* WHAT THIS TASK INVOLVES: Read the listing and extract each line that includes the word "scene".
MATERIAL start
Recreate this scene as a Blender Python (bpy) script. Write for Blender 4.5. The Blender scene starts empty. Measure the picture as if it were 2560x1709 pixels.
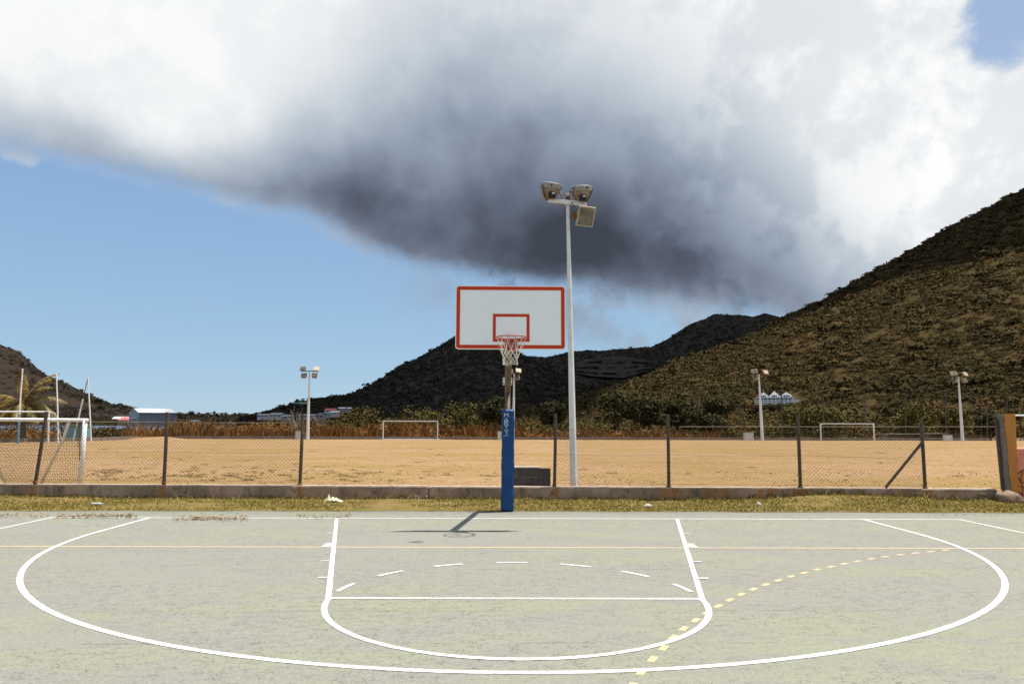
import bpy, bmesh, math, random
import numpy as np
from mathutils import Vector, Matrix, noise as mnoise
R = math.radians
scene = bpy.context.scene
random.seed(7); rng = np.random.default_rng(11)

# ------------------------------------------------------------------ camera
CAM = Vector((-0.213, -12.872, 1.667)); FPX = 1799.24; PW, PH = 2560.0, 1709.0
PIT, YAW, ROL = 0.11169, 0.02018, 0.00285
_fw = Vector((math.sin(YAW)*math.cos(PIT), math.cos(YAW)*math.cos(PIT), math.sin(PIT)))
_r = Vector((math.cos(YAW), -math.sin(YAW), 0)); _u = _r.cross(_fw)
RT = math.cos(ROL)*_r + math.sin(ROL)*_u; UP = -math.sin(ROL)*_r + math.cos(ROL)*_u
cam_d = bpy.data.cameras.new('camera'); cam = bpy.data.objects.new('camera', cam_d)
scene.collection.objects.link(cam); scene.camera = cam
cam.matrix_world = Matrix(((RT.x, UP.x, -_fw.x, CAM.x), (RT.y, UP.y, -_fw.y, CAM.y), (RT.z, UP.z, -_fw.z, CAM.z), (0, 0, 0, 1)))
cam_d.sensor_width = 36; cam_d.lens = FPX/PW*36; cam_d.clip_start = 0.05; cam_d.clip_end = 40000

def ray(px, py):
    return _fw + RT*((px-PW/2)/FPX) - UP*((py-PH/2)/FPX)
def at(px, py, Y):                       # sight line through a pixel met at world depth Y
    d = ray(px, py); return CAM + d*((Y-CAM.y)/d.y)
def onz(px, py, z=0.0):
    d = ray(px, py); return CAM + d*((z-CAM.z)/d.z)
def toY(D): return D + CAM.y
def pxm(D): return D/FPX                 # metres per photo pixel at distance D

# ------------------------------------------------------------------ sky and sun
SUN = Vector((0.256, 0.089, 1.0)).normalized()
world = bpy.data.worlds.new('World'); scene.world = world; world.use_nodes = True
wt = world.node_tree; wt.nodes.clear()
def WN(t): return wt.nodes.new(t)
def wset(sock, v):
    if isinstance(v, (int, float)): sock.default_value = v
    else: wt.links.new(v, sock)
def WM(op, a, b=None, c=None, clamp=False):
    n = WN('ShaderNodeMath'); n.operation = op; n.use_clamp = clamp
    wset(n.inputs[0], a)
    if b is not None: wset(n.inputs[1], b)
    if c is not None: wset(n.inputs[2], c)
    return n.outputs[0]
def WSTEP(x, a, b):
    n = WN('ShaderNodeMapRange'); n.interpolation_type = 'SMOOTHSTEP'
    wset(n.inputs[0], x); n.inputs[1].default_value = a; n.inputs[2].default_value = b
    return n.outputs[0]
def WCURVE(x, pts):
    n = WN('ShaderNodeFloatCurve'); wset(n.inputs['Value'], x)
    c = n.mapping.curves[0]
    pts = sorted(pts)
    while len(c.points) < len(pts): c.points.new(0.5, 0.5)
    for p, q in zip(c.points, pts): p.location = q; p.handle_type = 'AUTO_CLAMPED'
    n.mapping.update(); return n.outputs[0]
def WNOISE(vec, scale, detail=5, rough=0.55, w=0.0):
    n = WN('ShaderNodeTexNoise'); n.noise_dimensions = '4D'
    wt.links.new(vec, n.inputs['Vector']); n.inputs['Scale'].default_value = scale; n.inputs['W'].default_value = w
    n.inputs['Detail'].default_value = detail; n.inputs['Roughness'].default_value = rough
    return n.outputs['Fac']
SKY_S = 0.1; EXPO = 0.6; KEXP = 2**EXPO
tc = WN('ShaderNodeTexCoord').outputs['Generated']
sp = WN('ShaderNodeSeparateXYZ'); wt.links.new(tc, sp.inputs[0]); X_, Y_, Z_ = sp.outputs
hl = WM('SQRT', WM('ADD', WM('MULTIPLY', X_, X_), WM('ADD', WM('MULTIPLY', Y_, Y_), 1e-6)))
U0 = WM('MULTIPLY_ADD', WM('DIVIDE', X_, hl), 0.5, 0.5)          # sine of the azimuth, 0..1
V0 = WM('DIVIDE', WM('ARCTAN2', Z_, hl), R(45))                  # elevation / 45 deg
def uv(px, py):
    d = ray(px, py); h = math.hypot(d.x, d.y); return 0.5*d.x/h+0.5, math.atan2(d.z, h)/R(45)
def crv(pts): return [uv(x, y) for x, y in pts]
n1 = WNOISE(tc, 3.2, 6, 0.5, 1.3); n2 = WNOISE(tc, 3.2, 6, 0.5, 7.7); n3 = WNOISE(tc, 9.0, 8, 0.58, 3.1); n4 = WNOISE(tc, 5.0, 8, 0.55, 9.4)
U = WM('ADD', U0, WM('MULTIPLY', WM('SUBTRACT', n1, 0.5), 0.035))
Vv = WM('ADD', V0, WM('ADD', WM('MULTIPLY', WM('SUBTRACT', n2, 0.5), 0.07), WM('MULTIPLY', WM('SUBTRACT', n3, 0.5), 0.06)))
low_pts = [(0, 395), (200, 425), (400, 470), (600, 520), (760, 560), (900, 618), (1050, 672), (1150, 700), (1300, 722), (1450, 742), (1600, 768), (1750, 792), (1900, 815), (2050, 860), (2250, 960), (2560, 1050)]
top_pts = [(0, 185), (200, 225), (400, 335), (600, 310), (800, 190), (1000, 60), (1200, -10), (1400, 0), (1600, 90), (1800, 210), (2000, 370), (2200, 470), (2560, 640)]
m1 = WNOISE(tc, 3.0, 2, 0.45, 1.3); m2 = WNOISE(tc, 3.4, 2.5, 0.45, 7.7); m4 = WNOISE(tc, 5.5, 3, 0.45, 33.0)
US = WM('ADD', U0, WM('MULTIPLY', WM('SUBTRACT', m1, 0.5), 0.05)); VS = WM('ADD', V0, WM('MULTIPLY', WM('SUBTRACT', m2, 0.5), 0.07))
LOWP = [(0.0, 0.42)]+crv(low_pts)+[(1.0, 0.0)]
low = WCURVE(U, LOWP); lowS = WCURVE(US, LOWP)
topc = WCURVE(US, [(0.0, 0.75)]+crv(top_pts)+[(1.0, 0.3)])
amp = WCURVE(US, [(0.0, 0.45)]+[(uv(x, 500)[0], a) for x, a in ((0, .50), (200, .50), (400, .50), (600, .60), (800, .80), (1000, .98), (1200, 1), (1450, 1), (1600, .97), (1800, .90), (1950, .74), (2100, .52), (2250, .30), (2400, .14))]+[(1.0, 0.1)])
sN = WM('DIVIDE', WM('SUBTRACT', VS, lowS), WM('MAXIMUM', WM('SUBTRACT', topc, lowS), 0.05))
prof = WCURVE(WM('MULTIPLY', sN, 1/1.4, clamp=True), [(t/1.4, q) for t, q in ((0, .58), (.05, .72), (.11, .88), (.18, .98), (.24, 1), (.33, .92), (.45, .78), (.58, .62), (.72, .44), (.86, .29), (1, .19), (1.2, .12), (1.4, .08))])
dark = WM('MULTIPLY', WM('MULTIPLY', amp, prof), WM('MULTIPLY_ADD', WM('SUBTRACT', m4, 0.5), 0.80, 0.85))
m5 = WNOISE(tc, 7.0, 5, 0.5, 52.0)
dark = WM('MULTIPLY', dark, WM('MULTIPLY_ADD', WM('SUBTRACT', m5, 0.5), 0.55, 1.0))
dark = WM('ADD', dark, WM('MULTIPLY', WM('SUBTRACT', n3, 0.5), 0.10))
nb = WNOISE(tc, 8.5, 9, 0.58, 21.0)
billow = WSTEP(nb, 0.43, 0.56)                                  # sunlit heads against greyer cloud
bamp = WCURVE(US, [(0, .05), (.42, .045), (.58, .05), (.68, .105), (1, .12)])
dark = WM('ADD', dark, WM('MULTIPLY', WM('SUBTRACT', 1.0, billow), bamp), clamp=True)
cr = WN('ShaderNodeValToRGB'); wt.links.new(dark, cr.inputs[0])
el = cr.color_ramp.elements
lin = lambda c: tuple(((v/255+.055)/1.055)**2.4 for v in c)
stops = [(p, lin(c)) for p, c in ((0, (256, 256, 256)), (.13, (230, 234, 237)), (.30, (193, 203, 213)), (.55, (147, 160, 177)), (.74, (110, 120, 139)), (.9, (82, 89, 103)), (1, (64, 70, 82)))]
while len(el) < len(stops): el.new(0.5)
for e, (p, c) in zip(el, stops): e.position = p; e.color = (*c, 1)
sk = WN('ShaderNodeTexSky'); sk.sky_type = 'NISHITA'; sk.sun_disc = False
sk.sun_elevation = math.asin(SUN.z); sk.sun_rotation = math.atan2(SUN.x, SUN.y)
sk.air_density = 1.0; sk.dust_density = 0.0; sk.ozone_density = 2.0
def blob(px, py, rx, ry):                                         # small separate patches of the cloud field
    u, v = uv(px, py); u2 = abs(uv(px+rx, py)[0]-u); v2 = abs(uv(px, py-ry)[1]-v)
    a = WM('DIVIDE', WM('SUBTRACT', U, u), u2); b = WM('DIVIDE', WM('SUBTRACT', Vv, v), v2)
    return WSTEP(WM('ADD', WM('ADD', WM('MULTIPLY', a, a), WM('MULTIPLY', b, b)), WM('MULTIPLY', WM('SUBTRACT', nb, 0.48), 11.0)), 2.2, 0.1)
VC = WM('ADD', Vv, WM('MULTIPLY', WM('SUBTRACT', WNOISE(tc, 14.0, 8, 0.6, 61.0), 0.5), 0.07))
cov = WSTEP(WM('SUBTRACT', VC, low), -0.012, 0.045)
fringe = WM('MULTIPLY', WSTEP(WM('SUBTRACT', V0, low), -0.13, -0.01), WSTEP(WNOISE(tc, 11.0, 8, 0.60, 71.0), 0.40, 0.58))   # loose scraps hanging below the base
fringe = WM('MULTIPLY', fringe, WSTEP(U0, 0.40, 0.50))
cov = WM('MAXIMUM', cov, WM('MULTIPLY', fringe, 0.85))
cov = WM('MAXIMUM', cov, WM('MULTIPLY', blob(40, 392, 70, 30), 0.75))
gap = WSTEP(WNOISE(tc, 2.6, 7, 0.55, 4.0), 0.50, 0.64)            # broken cloud with blue between, overhead
hi = WSTEP(V0, 0.82, 1.05)
cov = WM('MULTIPLY', cov, WM('SUBTRACT', 1.0, WM('MULTIPLY', hi, WM('SUBTRACT', 1.0, gap))))
cov = WM('MULTIPLY', cov, WM('SUBTRACT', 1.0, WM('MULTIPLY', blob(2540, 40, 140, 100), 0.75)))
wisp = WM('MULTIPLY', WSTEP(WNOISE(tc, 6, 8, 0.6, 15), 0.60, 0.80), 0.35)
cov = WM('MAXIMUM', cov, WM('MULTIPLY', wisp, WSTEP(V0, 0.02, 0.3)))
csc = WN('ShaderNodeVectorMath'); csc.operation = 'SCALE'; wt.links.new(cr.outputs[0], csc.inputs[0]); csc.inputs['Scale'].default_value = 1/SKY_S/KEXP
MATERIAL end
* ANSWER BELOW:
Recreate this scene as a Blender Python (bpy) script. Write for Blender 4.5. The Blender scene starts empty. Measure the picture as if it were 2560x1709 pixels.
scene = bpy.context.scene
scene.collection.objects.link(cam); scene.camera = cam
world = bpy.data.worlds.new('World'); scene.world = world; world.use_nodes = True